Tuesday, April 10, 2007

Professional Ethics

Mes Amis

I am just about to post (over on crimescenescotlandreviews.blogspot.com) a couple of recent reviews.

It is not unknown for me to review people I like personally. In each and every case, they understand that, if I don't like the book, I will say so. They know that I am an honest man and that I will fucking criticise you if I feel you deserve it.

I'm not as ethical as some reviewers in the sense that they will not review friends or people who have bought them drinks. I can understand this approach. But I have always believed in separating the personal from the professional as much as possible.

In other words: you can like a person even if you don't like their books. And you can like a book even if you don't like the author.

I also believe an author should be ready for criticism. Not evil bastard criticism, but honest and well-intentioned criticism. Fuck it, if I ever gets that book out there, I'm prepared for pummellings. I hope I don't get them, but... they'll happen. Its inevitable.

I like to think that even when I am critical of works, I am even handed. I try to approach books as dispassionately as possible. That is I view them in as wide a context as I can and try not simply to promote my gut feelings, but to say what kind of audience a book is intended for and whether I think it might hit that audience.

My reviews have been referred to as "horribly cerebral" and "incredibly detailed" in private posts. Well, what's the point of a review that just says, "I liked it". That's nothing more than a blurb. It tells the reader nothing. Similarly a review that says, "I hated it" is often doing even less. Explain why the book is a failure, you bastards! Go on, pin it down.

If I can't explain why I didn't like a book, I won't review it.*

But I'm straying from the point here, because one recent review has given me pause. Its a bastardly glowing review, I think. For a man I know personally (but then that's never stopped me before) but what makes things diferent now is that... I know him professionally.

He's my agent.

He's the man who champions my writing.

He's also the man who criticises my writing. Really criticises. Destoys it. Takes it apart. Shows me how to make it better. Hell, I'm a better writer now than I was six months ago. Okay, you can't see any proof - but you'll just have to trust me.

And this guy appreciates it when I criticise his work in my reviews (unless I get on at him about sexual dysfunction as a recurring motif in his novels). This is someone who gets what I do in my reviews and knows that I wouldn't lie about his work or let the fact I know him get in the way of what I say about his books. And anyway, I was a fan of his before I knew him at all. The point is, I know and he knows that if I didn't like the book, I'd bloody well say so.

But the charges of cronyism can be easy to level especially considering the nature of some reviews out there.**

But I don't care. Because I loved this book, and I'll put myself on the line for it in this way.
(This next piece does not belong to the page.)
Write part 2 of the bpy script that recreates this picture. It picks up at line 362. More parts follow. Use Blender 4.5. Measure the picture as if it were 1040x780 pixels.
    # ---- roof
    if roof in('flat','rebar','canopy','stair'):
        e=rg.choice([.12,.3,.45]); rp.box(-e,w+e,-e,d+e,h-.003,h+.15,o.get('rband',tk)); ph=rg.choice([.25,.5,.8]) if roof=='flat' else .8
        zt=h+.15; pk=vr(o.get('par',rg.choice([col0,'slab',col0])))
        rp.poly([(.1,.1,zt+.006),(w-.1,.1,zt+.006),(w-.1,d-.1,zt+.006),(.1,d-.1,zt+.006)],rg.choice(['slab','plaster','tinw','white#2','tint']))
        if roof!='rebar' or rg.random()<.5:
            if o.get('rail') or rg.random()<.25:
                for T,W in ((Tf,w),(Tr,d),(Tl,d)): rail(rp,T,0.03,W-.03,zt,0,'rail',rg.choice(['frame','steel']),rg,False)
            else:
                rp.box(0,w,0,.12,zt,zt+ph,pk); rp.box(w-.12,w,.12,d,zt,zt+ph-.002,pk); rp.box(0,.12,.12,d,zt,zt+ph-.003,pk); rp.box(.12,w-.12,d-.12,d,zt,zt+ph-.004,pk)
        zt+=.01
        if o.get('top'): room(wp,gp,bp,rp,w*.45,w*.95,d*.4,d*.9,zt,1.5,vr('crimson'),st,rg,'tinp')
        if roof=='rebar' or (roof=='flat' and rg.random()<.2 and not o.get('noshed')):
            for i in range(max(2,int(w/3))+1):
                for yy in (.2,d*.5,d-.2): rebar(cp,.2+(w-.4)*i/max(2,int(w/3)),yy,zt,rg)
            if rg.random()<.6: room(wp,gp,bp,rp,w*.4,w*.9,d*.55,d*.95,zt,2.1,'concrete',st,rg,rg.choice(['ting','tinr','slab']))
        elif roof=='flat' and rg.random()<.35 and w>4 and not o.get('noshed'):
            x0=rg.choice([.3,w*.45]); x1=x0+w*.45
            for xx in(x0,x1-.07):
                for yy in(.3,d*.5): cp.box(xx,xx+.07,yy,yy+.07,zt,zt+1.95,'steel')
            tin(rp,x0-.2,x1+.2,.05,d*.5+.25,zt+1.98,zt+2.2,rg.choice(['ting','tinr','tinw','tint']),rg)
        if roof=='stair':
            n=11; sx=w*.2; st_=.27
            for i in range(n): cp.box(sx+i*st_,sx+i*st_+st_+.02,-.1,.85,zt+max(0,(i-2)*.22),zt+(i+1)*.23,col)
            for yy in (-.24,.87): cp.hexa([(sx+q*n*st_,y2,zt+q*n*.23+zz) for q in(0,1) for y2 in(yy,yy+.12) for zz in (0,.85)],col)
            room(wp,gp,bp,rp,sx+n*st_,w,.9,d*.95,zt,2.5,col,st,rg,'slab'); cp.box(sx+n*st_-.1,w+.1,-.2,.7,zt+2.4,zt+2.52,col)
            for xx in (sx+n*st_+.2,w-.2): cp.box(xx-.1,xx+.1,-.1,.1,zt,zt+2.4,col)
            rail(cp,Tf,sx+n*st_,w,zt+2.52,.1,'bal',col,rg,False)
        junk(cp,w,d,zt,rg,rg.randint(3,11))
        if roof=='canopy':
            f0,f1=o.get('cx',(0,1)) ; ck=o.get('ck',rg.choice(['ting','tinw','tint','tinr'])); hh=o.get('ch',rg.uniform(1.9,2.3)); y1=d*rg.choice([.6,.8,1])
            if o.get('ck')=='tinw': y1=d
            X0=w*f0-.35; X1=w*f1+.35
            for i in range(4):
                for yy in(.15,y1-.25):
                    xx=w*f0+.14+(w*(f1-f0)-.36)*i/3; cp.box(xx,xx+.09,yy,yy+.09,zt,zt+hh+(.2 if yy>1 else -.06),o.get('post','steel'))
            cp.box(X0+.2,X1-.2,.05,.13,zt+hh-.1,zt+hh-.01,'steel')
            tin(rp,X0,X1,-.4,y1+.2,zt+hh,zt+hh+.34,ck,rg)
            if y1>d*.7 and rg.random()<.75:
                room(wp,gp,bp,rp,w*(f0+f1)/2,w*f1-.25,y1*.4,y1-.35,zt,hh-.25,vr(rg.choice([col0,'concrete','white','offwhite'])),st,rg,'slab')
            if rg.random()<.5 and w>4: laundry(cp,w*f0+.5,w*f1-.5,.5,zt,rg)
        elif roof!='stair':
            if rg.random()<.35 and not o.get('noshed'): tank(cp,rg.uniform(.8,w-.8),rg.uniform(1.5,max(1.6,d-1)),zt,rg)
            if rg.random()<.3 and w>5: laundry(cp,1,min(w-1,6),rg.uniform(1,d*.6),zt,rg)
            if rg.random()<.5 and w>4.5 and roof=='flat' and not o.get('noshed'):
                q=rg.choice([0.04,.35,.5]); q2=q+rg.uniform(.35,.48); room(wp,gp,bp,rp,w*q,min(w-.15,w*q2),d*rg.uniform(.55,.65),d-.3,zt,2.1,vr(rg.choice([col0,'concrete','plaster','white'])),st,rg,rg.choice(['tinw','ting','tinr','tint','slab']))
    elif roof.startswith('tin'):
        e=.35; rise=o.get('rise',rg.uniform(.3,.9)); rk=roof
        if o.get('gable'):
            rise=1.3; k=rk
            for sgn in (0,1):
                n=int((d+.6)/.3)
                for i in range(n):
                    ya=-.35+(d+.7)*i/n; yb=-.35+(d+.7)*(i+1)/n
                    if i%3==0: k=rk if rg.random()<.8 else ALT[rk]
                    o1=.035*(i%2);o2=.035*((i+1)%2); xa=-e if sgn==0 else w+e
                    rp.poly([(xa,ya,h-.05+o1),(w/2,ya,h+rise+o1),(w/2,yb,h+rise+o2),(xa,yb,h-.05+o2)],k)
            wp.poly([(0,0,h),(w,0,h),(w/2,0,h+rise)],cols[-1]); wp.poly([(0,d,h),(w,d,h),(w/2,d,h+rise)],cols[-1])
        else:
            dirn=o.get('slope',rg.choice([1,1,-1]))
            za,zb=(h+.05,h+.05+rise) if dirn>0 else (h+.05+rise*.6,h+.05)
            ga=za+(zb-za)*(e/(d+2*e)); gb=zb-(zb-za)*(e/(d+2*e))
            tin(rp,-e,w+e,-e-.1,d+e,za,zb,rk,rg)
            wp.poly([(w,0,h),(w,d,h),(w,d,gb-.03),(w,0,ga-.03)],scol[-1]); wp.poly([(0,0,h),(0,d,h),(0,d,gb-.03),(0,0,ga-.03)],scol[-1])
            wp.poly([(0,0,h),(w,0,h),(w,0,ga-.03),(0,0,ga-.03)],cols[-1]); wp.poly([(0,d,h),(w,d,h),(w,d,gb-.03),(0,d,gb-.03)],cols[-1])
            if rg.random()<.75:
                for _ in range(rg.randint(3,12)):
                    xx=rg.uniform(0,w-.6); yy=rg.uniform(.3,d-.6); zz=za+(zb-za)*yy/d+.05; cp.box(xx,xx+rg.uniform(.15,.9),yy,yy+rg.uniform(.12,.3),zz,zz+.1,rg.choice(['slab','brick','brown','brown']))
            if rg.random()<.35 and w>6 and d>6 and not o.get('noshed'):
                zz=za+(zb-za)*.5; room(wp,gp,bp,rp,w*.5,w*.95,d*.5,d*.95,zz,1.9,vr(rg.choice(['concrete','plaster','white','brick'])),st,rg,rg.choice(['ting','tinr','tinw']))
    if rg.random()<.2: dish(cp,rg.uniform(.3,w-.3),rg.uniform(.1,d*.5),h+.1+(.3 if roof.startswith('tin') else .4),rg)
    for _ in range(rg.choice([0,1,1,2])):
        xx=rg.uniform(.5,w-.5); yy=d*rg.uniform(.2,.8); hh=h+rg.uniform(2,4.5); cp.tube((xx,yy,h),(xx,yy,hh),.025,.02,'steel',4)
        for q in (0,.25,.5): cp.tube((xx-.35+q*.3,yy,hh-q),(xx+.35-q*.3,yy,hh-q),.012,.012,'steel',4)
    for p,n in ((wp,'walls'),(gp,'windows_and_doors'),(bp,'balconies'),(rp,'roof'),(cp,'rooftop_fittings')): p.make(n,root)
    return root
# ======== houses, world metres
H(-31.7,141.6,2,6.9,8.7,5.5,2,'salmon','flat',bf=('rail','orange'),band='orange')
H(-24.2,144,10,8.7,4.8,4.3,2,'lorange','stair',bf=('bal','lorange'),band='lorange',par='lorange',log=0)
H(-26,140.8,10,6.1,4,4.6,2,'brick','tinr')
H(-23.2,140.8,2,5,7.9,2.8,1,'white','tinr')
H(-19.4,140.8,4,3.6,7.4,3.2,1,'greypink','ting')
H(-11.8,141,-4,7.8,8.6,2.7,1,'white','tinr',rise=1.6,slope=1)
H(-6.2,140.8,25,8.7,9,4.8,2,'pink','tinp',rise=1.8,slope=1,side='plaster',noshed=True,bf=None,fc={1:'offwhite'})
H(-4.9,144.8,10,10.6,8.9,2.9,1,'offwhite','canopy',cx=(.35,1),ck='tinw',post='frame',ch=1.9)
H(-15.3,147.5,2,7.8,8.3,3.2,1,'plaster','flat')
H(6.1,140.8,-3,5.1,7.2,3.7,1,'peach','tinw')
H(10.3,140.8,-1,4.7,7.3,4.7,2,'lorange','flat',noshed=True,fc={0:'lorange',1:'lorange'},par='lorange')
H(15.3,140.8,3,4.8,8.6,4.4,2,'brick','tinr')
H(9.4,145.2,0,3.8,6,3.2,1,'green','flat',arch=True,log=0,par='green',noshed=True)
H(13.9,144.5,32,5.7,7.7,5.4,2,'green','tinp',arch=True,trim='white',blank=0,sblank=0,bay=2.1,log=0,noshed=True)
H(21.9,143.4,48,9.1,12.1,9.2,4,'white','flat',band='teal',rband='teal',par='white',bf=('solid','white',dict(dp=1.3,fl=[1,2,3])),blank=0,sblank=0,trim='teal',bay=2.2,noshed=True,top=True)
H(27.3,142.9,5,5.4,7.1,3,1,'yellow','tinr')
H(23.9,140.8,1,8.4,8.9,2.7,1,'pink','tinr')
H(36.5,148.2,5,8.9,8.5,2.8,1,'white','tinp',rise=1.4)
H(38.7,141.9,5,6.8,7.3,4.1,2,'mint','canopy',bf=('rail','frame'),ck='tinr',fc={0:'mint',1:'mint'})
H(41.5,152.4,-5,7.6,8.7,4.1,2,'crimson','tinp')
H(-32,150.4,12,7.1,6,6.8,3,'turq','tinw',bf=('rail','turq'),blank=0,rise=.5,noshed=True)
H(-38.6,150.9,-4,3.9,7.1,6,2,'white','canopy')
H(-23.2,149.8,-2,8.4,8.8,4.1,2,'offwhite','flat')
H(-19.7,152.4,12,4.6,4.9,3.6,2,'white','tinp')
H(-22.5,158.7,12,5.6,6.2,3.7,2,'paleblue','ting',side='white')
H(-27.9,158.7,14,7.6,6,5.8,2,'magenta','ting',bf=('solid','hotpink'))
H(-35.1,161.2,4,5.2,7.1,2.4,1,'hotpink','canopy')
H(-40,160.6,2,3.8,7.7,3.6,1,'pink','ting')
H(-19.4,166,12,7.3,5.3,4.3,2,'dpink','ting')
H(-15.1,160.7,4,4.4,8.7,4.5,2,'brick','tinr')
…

Those of you who've read my reviews up to now know what kind of books I love and this one fits right in.

Fuck it, anyway...

Its my damn website.

Au revoir


And for five quid, I'll make your book sound all intellectual, too...****

**I have, as eagle eyed readers will know, written some love letters to novels myself: but it takes a special kind of book to me go gushy...

***There are other reasons too: lack of time being the most common... I get a ton of books to review these days for various purposes including the day job...

****Obviously a joke...*****

***Fifteen quid is the real price...******

******If Dave White's reading this blog post, he won't get here because we all know he hates footnotes...


Sandra Ruttan said...

I think you have more integrity than most people on the planet Russel. I share the dilemmas and I know how hard it can be sometimes, but you do a damn fine job.

FYI, your story isn't forthcoming, lazy bum. It's up.

Dave White said...

I actually did get there because I was scrolling down to see the comments and then finally look at the last footnote and went "That son of a bitch!"